Currently, Valknir has been started. I have, admittedly, been struggling to find time due to caring for a baby, although that should hopefully change in the next week or so. It’s not something I want to hack together or go through the motions simply to tick off development tasks — its purpose is for my own learning, so it should be given the time and attention it needs, lest I end up with something working but hollow, having failed in its most fundamental purpose. That said, the bare bones are there: it can find malloc calls and I have a branch which can detect double free which has yet to be finalised and merged to main. My hope is for the double free branch to be ready to merge by the end of next week.

The work isn’t purely development though — I plan to also include some write-ups on each vulnerability it covers.
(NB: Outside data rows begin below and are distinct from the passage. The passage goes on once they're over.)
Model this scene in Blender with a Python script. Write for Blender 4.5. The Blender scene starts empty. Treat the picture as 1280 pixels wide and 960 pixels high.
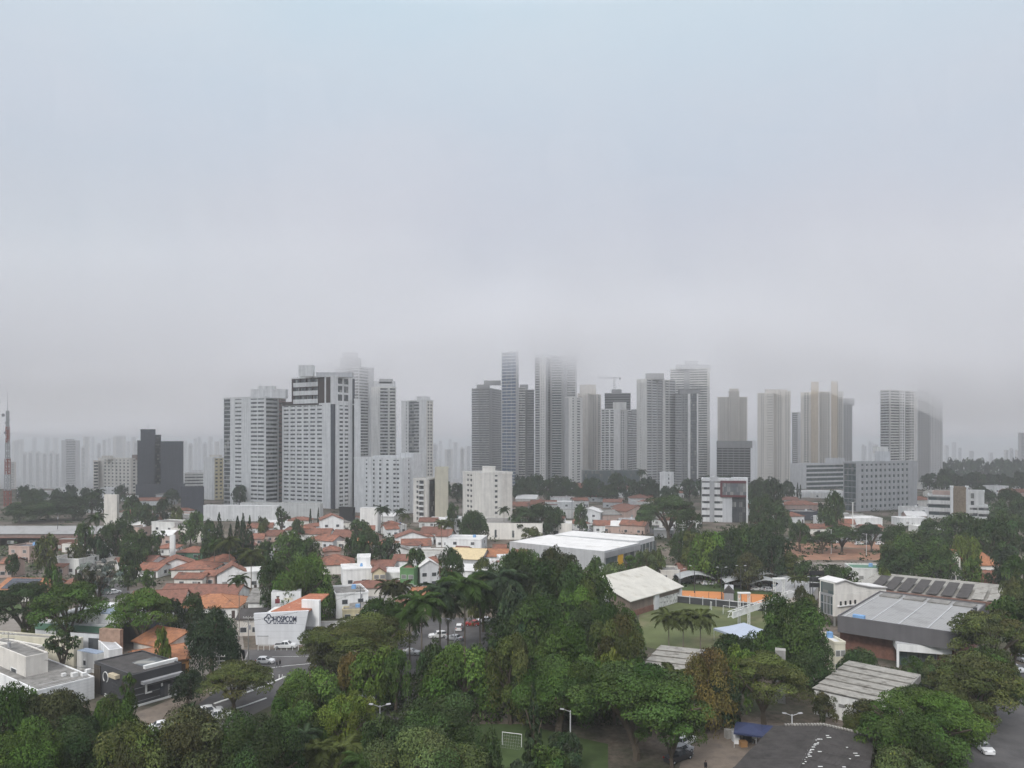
import bpy, bmesh, math, random
import numpy as np
from mathutils import Vector, Matrix
R = math.radians
random.seed(7)
SC = bpy.context.scene
COL = SC.collection
# ------------------------------------------------------------------ camera
F, HC, HY = 931.0, 50.0, 550.0          # focal length in photo pixels, eye height, horizon row
cam = bpy.data.cameras.new("camera")
cam.sensor_width = 36.0
cam.lens = 36.0 * F / 1280.0
cam.shift_y = 70.0 / 1280.0
cam.clip_start, cam.clip_end = 0.5, 30000
camo = bpy.data.objects.new("camera", cam)
COL.objects.link(camo)
camo.location = (0, 0, HC)
camo.rotation_euler = (R(90), 0, 0)
SC.camera = camo
# ------------------------------------------------------------------ sky, sun, exposure
SUN_EL, SUN_ROT = 40.0, 203.0
world = bpy.data.worlds.new("World")
SC.world = world
world.use_nodes = True
nt = world.node_tree
nt.nodes.clear()
def N(t, **k):
    n = nt.nodes.new(t)
    for a, b in k.items():
        setattr(n, a, b)
    return n
out = N('ShaderNodeOutputWorld'); bg = N('ShaderNodeBackground')
sky = N('ShaderNodeTexSky')
sky.sky_type = 'NISHITA'; sky.sun_disc = False
sky.sun_elevation = R(SUN_EL); sky.sun_rotation = R(SUN_ROT)
tc = N('ShaderNodeTexCoord'); sep = N('ShaderNodeSeparateXYZ')
nt.links.new(tc.outputs['Generated'], sep.inputs[0])
ramp = N('ShaderNodeValToRGB')
ramp.color_ramp.elements[0].position = 0.0
ramp.color_ramp.elements[0].color = (0.44, 0.44, 0.49, 1)
for p, c in ((0.14, (0.399, 0.404, 0.456, 1)), (0.27, (0.425, 0.446, 0.512, 1)), (0.40, (0.459, 0.517, 0.583, 1)), (0.50, (0.493, 0.583, 0.644, 1)), (0.70, (1.30, 1.31, 1.40, 1)), (1.0, (2.6, 2.45, 2.6, 1))):
    e = ramp.color_ramp.elements.new(p); e.color = c
nt.links.new(sep.outputs['Z'], ramp.inputs[0])
noise = N('ShaderNodeTexNoise'); noise.inputs['Scale'].default_value = 1.9
noise.inputs['Detail'].default_value = 6.0; noise.inputs['Roughness'].default_value = 0.52
smap = N('ShaderNodeMapping'); smap.inputs['Scale'].default_value = (1.0, 1.0, 2.2)
nt.links.new(tc.outputs['Generated'], smap.inputs[0]); nt.links.new(smap.outputs[0], noise.inputs['Vector'])
nr = N('ShaderNodeMapRange'); nr.inputs[1].default_value = 0.35; nr.inputs[2].default_value = 0.65
nr.inputs[3].default_value = 0.0; nr.inputs[4].default_value = 1.0
nt.links.new(noise.outputs['Fac'], nr.inputs[0])
tint = N('ShaderNodeMixRGB'); tint.blend_type = 'MIX'
tint.inputs[1].default_value = (0.93, 0.985, 1.02, 1); tint.inputs[2].default_value = (1.06, 1.025, 1.02, 1)
nt.links.new(nr.outputs[0], tint.inputs[0])
mul = N('ShaderNodeMixRGB'); mul.blend_type = 'MULTIPLY'; mul.inputs[0].default_value = 1.0
lf = N('ShaderNodeMapRange'); lf.inputs[1].default_value = -0.16; lf.inputs[2].default_value = -0.46; lf.inputs[3].default_value = 0.0; lf.inputs[4].default_value = 1.0   # a clearer, bluer stretch of sky on the west, low down
lo = N('ShaderNodeMapRange'); lo.inputs[1].default_value = 0.36; lo.inputs[2].default_value = 0.08
nt.links.new(sep.outputs['X'], lf.inputs[0]); nt.links.new(sep.outputs['Z'], lo.inputs[0])
both = N('ShaderNodeMath', operation='MULTIPLY'); nt.links.new(lf.outputs[0], both.inputs[0]); nt.links.new(lo.outputs[0], both.inputs[1])
west = N('ShaderNodeMixRGB'); west.inputs[2].default_value = (0.26, 0.37, 0.43, 1); nt.links.new(both.outputs[0], west.inputs[0]); nt.links.new(ramp.outputs[0], west.inputs[1])
nt.links.new(west.outputs[0], mul.inputs[1]); nt.links.new(tint.outputs[0], mul.inputs[2])
scl = N('ShaderNodeVectorMath', operation='SCALE'); scl.inputs[3].default_value = 9.3   # the overcast layer, in the sky texture's units
nt.links.new(mul.outputs[0], scl.inputs[0])
mix = N('ShaderNodeMixRGB'); mix.inputs[0].default_value = 0.93
nt.links.new(sky.outputs[0], mix.inputs[1]); nt.links.new(scl.outputs[0], mix.inputs[2])
nt.links.new(mix.outputs[0], bg.inputs[0]); bg.inputs[1].default_value = 0.10
nt.links.new(bg.outputs[0], out.inputs[0])
sun = bpy.data.lights.new("sun", 'SUN'); sun.energy = 1.5; sun.angle = R(14); sun.color = (1.0, 0.97, 0.92)
suno = bpy.data.objects.new("sun", sun); COL.objects.link(suno)
sd = Vector((math.sin(R(SUN_ROT)) * math.cos(R(SUN_EL)), math.cos(R(SUN_ROT)) * math.cos(R(SUN_EL)), math.sin(R(SUN_EL))))
suno.rotation_euler = sd.to_track_quat('Z', 'Y').to_euler()
SC.view_settings.view_transform = 'Standard'; SC.view_settings.look = 'None'
SC.view_settings.exposure = 0.44; SC.view_settings.gamma = 1.0
SC.cycles.max_bounces = 20; SC.cycles.diffuse_bounces = 2; SC.cycles.glossy_bounces = 2
SC.cycles.transmission_bounces = 2; SC.cycles.volume_bounces = 18; SC.cycles.transparent_max_bounces = 8
SC.cycles.use_denoising = True
SC.cycles.use_adaptive_sampling = True; SC.cycles.adaptive_threshold = 0.02

# ------------------------------------------------------------------ pixel <-> place
def WX(px, d): return (px - 640.0) * d / F
def WZ(py, d): return HC + (HY - py) * d / F
def DI(py, z=0.0): return (HC - z) * F / (py - HY)
def G(px, py, z=0.0):
    d = DI(py, z); return Vector((WX(px, d), d, z))

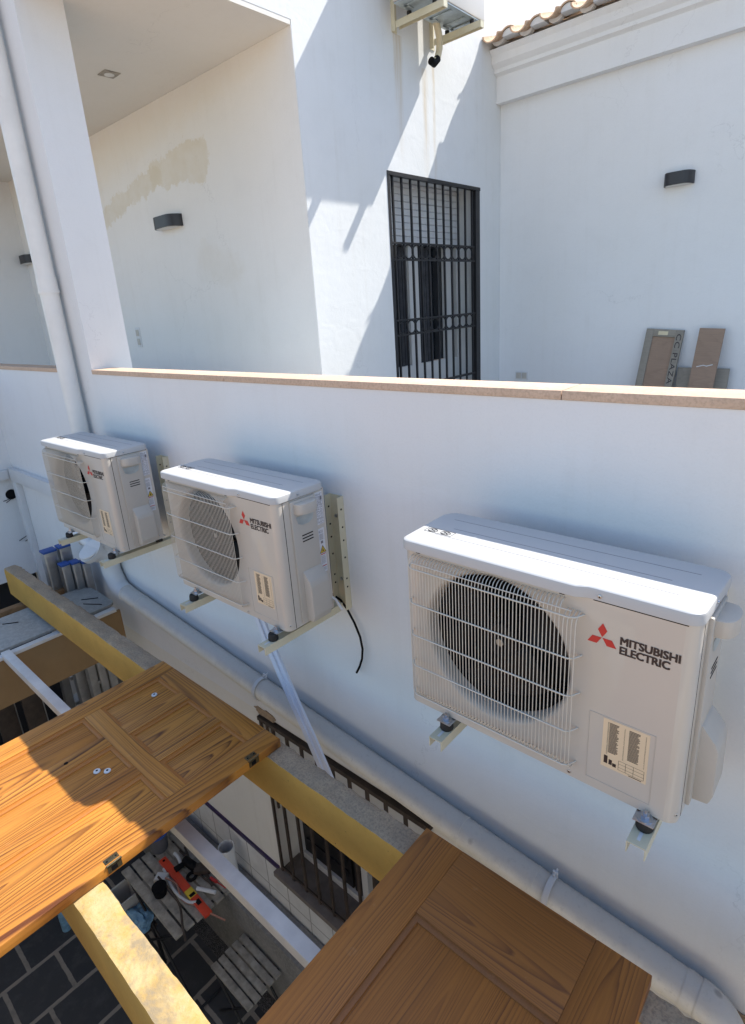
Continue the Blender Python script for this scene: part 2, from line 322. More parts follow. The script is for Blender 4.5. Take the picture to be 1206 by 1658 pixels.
# ---------------------------------------------------------------- mesh helpers
class MB:
    def __init__(s): s.bm = bmesh.new(); s.T = Matrix.Identity(4)
    def _merge(s, b, mi=0, smooth=None):
        for f in b.faces:
            f.material_index = mi
            if smooth is not None: f.smooth = smooth
        if s.T != Matrix.Identity(4): bmesh.ops.transform(b, matrix=s.T, verts=b.verts)
        me = bpy.data.meshes.new('t'); b.to_mesh(me); b.free(); s.bm.from_mesh(me); bpy.data.meshes.remove(me)
        return s
    def box(s, lo, hi, mi=0, bev=0, seg=2, mat=None):
        b = bmesh.new(); bmesh.ops.create_cube(b, size=1)
        lo = Vector(lo); hi = Vector(hi); c = (lo+hi)/2; d = hi-lo
        for v in b.verts: v.co = Vector((v.co.x*d.x, v.co.y*d.y, v.co.z*d.z))+c
        if bev: bmesh.ops.bevel(b, geom=list(b.edges), offset=bev, segments=seg, affect='EDGES', profile=.6)
        if mat: bmesh.ops.transform(b, matrix=mat, verts=b.verts)
        return s._merge(b, mi, bool(bev))
    def tube(s, pts, r, n=12, mi=0, cap=True, closed=False):
        pts = [Vector(p) for p in pts]; b = bmesh.new(); rings = []
        rr = r if isinstance(r, (list, tuple)) else [r]*len(pts)
        up = None
        for i, p in enumerate(pts):
            if closed: t = (pts[(i+1) % len(pts)]-pts[i-1])
            else: t = (pts[min(i+1, len(pts)-1)]-pts[max(i-1, 0)])
            t.normalize()
            if up is None: up = t.orthogonal().normalized()
            else: up = (up-t*up.dot(t)).normalized()
            q = t.cross(up)
            rings.append([b.verts.new(p+(up*math.cos(2*math.pi*k/n)+q*math.sin(2*math.pi*k/n))*rr[i]) for k in range(n)])
        m_ = len(rings)
        for i in range(m_ if closed else m_-1):
            A, B = rings[i], rings[(i+1) % m_]
            for k in range(n): b.faces.new((A[k], A[(k+1) % n], B[(k+1) % n], B[k]))
        if cap and not closed: b.faces.new(rings[0][::-1]); b.faces.new(rings[-1])
        bmesh.ops.recalc_face_normals(b, faces=b.faces)
        return s._merge(b, mi, True)
    def prism(s, pts, vec, mi=0, bev=0, seg=2):
        """polygon pts (3D, planar) extruded by vec"""
        b = bmesh.new(); vs = [b.verts.new(Vector(p)) for p in pts]; f = b.faces.new(vs)
        r = bmesh.ops.extrude_face_region(b, geom=[f]); nv = [x for x in r['geom'] if isinstance(x, bmesh.types.BMVert)]
        bmesh.ops.translate(b, vec=Vector(vec), verts=nv)
        bmesh.ops.recalc_face_normals(b, faces=b.faces)
        if bev: bmesh.ops.bevel(b, geom=list(b.edges), offset=bev, segments=seg, affect='EDGES', profile=.6)
        return s._merge(b, mi, bool(bev))
    def quad(s, pts, mi=0):
        b = bmesh.new(); b.faces.new([b.verts.new(Vector(p)) for p in pts]); return s._merge(b, mi)
    def disc(s, c, nrm, r, n=32, mi=0, r0=0):
        nrm = Vector(nrm).normalized(); u = nrm.orthogonal().normalized(); q = nrm.cross(u); c = Vector(c); b = bmesh.new()
        o = [b.verts.new(c+(u*math.cos(2*math.pi*k/n)+q*math.sin(2*math.pi*k/n))*r) for k in range(n)]
        if r0:
            i_ = [b.verts.new(c+(u*math.cos(2*math.pi*k/n)+q*math.sin(2*math.pi*k/n))*r0) for k in range(n)]
            for k in range(n): b.faces.new((o[k], o[(k+1) % n], i_[(k+1) % n], i_[k]))
        else: b.faces.new(o)
        return s._merge(b, mi)
    def build(s, name, mats, parent=None, origin=None, label=None, ang=35):
        bmesh.ops.remove_doubles(s.bm, verts=s.bm.verts, dist=1e-5)
        me = bpy.data.meshes.new(name)
        o0 = Vector(origin) if origin is not None else (Vector((0, 0, 0)))
        if origin is not None: bmesh.ops.translate(s.bm, vec=-o0, verts=s.bm.verts)
        s.bm.to_mesh(me); s.bm.free()
        for x in (mats if isinstance(mats, (list, tuple)) else [mats]): me.materials.append(M[x] if isinstance(x, str) else x)
        try: me.set_sharp_from_angle(angle=math.radians(ang))
        except Exception: pass
        ob = bpy.data.objects.new(name, me); COL.objects.link(ob)
        if parent is not None: ob.parent = parent
        ob.location = o0
        if label: ob['label'] = label
        return ob

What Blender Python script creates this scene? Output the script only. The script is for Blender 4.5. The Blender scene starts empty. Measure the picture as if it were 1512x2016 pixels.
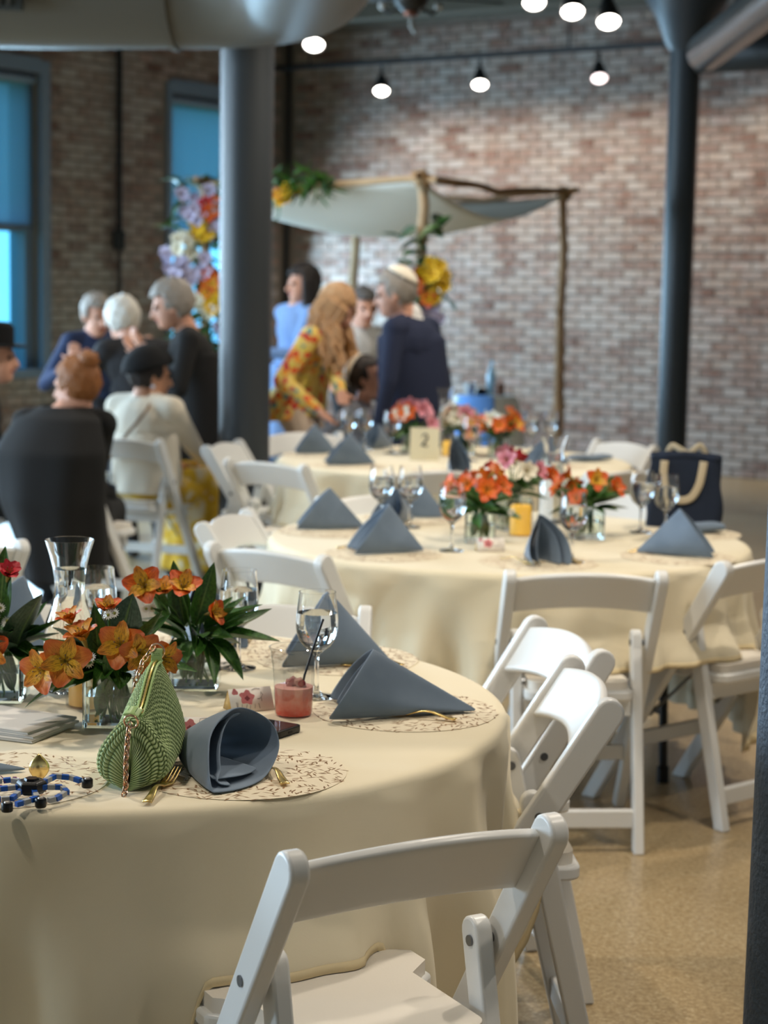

These won’t be all-inclusive encyclopaedic entries, but will focus on points of interest, real world examples, and practical importance. These will tie in with example code in the repository which I’m using as test cases during the development process. That’s not to say evidence of any kind of test driven development should be expected (or even any kind of testing suite at all) — mainly because I hate writing tests, but also because the focus is on learning about vulnerabilities, not implementing textbook perfect programming practices. Until such time as it becomes evident that testing is required, I’m going to go ahead and call it out of scope. Do I expect that to change? Yes, absolutely. But right now the software is very basic and writing tests has too much time and energy cost for almost no value — I’m not even trying to handle edge cases or anything beyond incredibly basic code: two calls to free(p) are detected as a possible double free. Deciding if they’re in scope of each other or even trying to free the same p are for later iterations. Right now the focus is on implementing detection of the very basic versions of common vulnerabilities. Valknir has to learn to walk before I can make it run (in the personified sense, that is…the program does run, I promise!).